Her neyse dizimize dönecek olursak, bu dizinin konusu derin devlet işleri.

İnsanların kendi aralarında gerçek hayatın içinde konuştuğu olaylar, burada bir daha işleniyor.

Açıklık getiriliyor bilinmeyen denklemlere. Yani Kurtlar Vadisi kıvamında bir şeyler işte.

Ancak bir an geliyor, kritik bir an ama o an zırva diyaloglarla hiçleştiriliyor ki insan ölmek istiyor. Sinirden tabi.

Arkadaşım madem bir şey anlatmak istiyorsun, adamları karşılaştırmışsın, niye zırvalıyorsun da derdini anlatamıyorsun.

Bunun sebebi tretmanı yazanla diyalog yazan küs mü, konuya mı hakim değil bilmiyorum. Aralarında bir husumet mi var? Belki de birbirlerinin kuyularını kazmaktır amaçları. Ama olmuyor.

Böyle saçma sapan diyalogların olduğu, zırva durumlar çıkıyor ortaya.

TÜM KÖTÜLÜKLERİN YETKİLİ BAYİSİ

Bir de dünyanın tüm kötülüğünü artık kasttan kazanmak için mi, yeni hikaye yaratmakta sorun gördüklerinden mi ne, bir karaktere giydirmişler tüm kötülükleri.

Diziyi seyrederken sanırsın ki bir adam var ve bu ülkede tüm kötülüklerin yetkili bayisi.

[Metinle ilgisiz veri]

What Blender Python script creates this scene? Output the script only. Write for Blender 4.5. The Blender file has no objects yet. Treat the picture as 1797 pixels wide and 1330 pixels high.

Sonra kendimi kötü hissediyorum. Emeğe hakaret ediyor hissine kapılıyorum.

Hep aynı şeyleri söylediğimi düşünüyorum.

Ama başka yana baktığımda tekrara düşmeyince ben de sorun yok diyorum.

Dizilerden birinde oynayan 30 yaşlarında bir oyuncu, kimdi unuttum şimdi, bir röportajında demiş ki, çok zor şartlarda çalışıyoruz, o eleştirenleri toplayıp sete koymak istiyorum. Sonra da onların karmaşasını seyretmek istiyorum.

Onun bu özgüveni içimi bunalttı ve diyorum ki, birçok diziyi seyrederken işte o hanım kızımızın, hayalinin gerçeğini yaşıyoruz biz, küçümsediği seyirci olarak.

***

Güzel günlerde görüşelim ve görüşmelerimiz iyiliklere vesile olsun.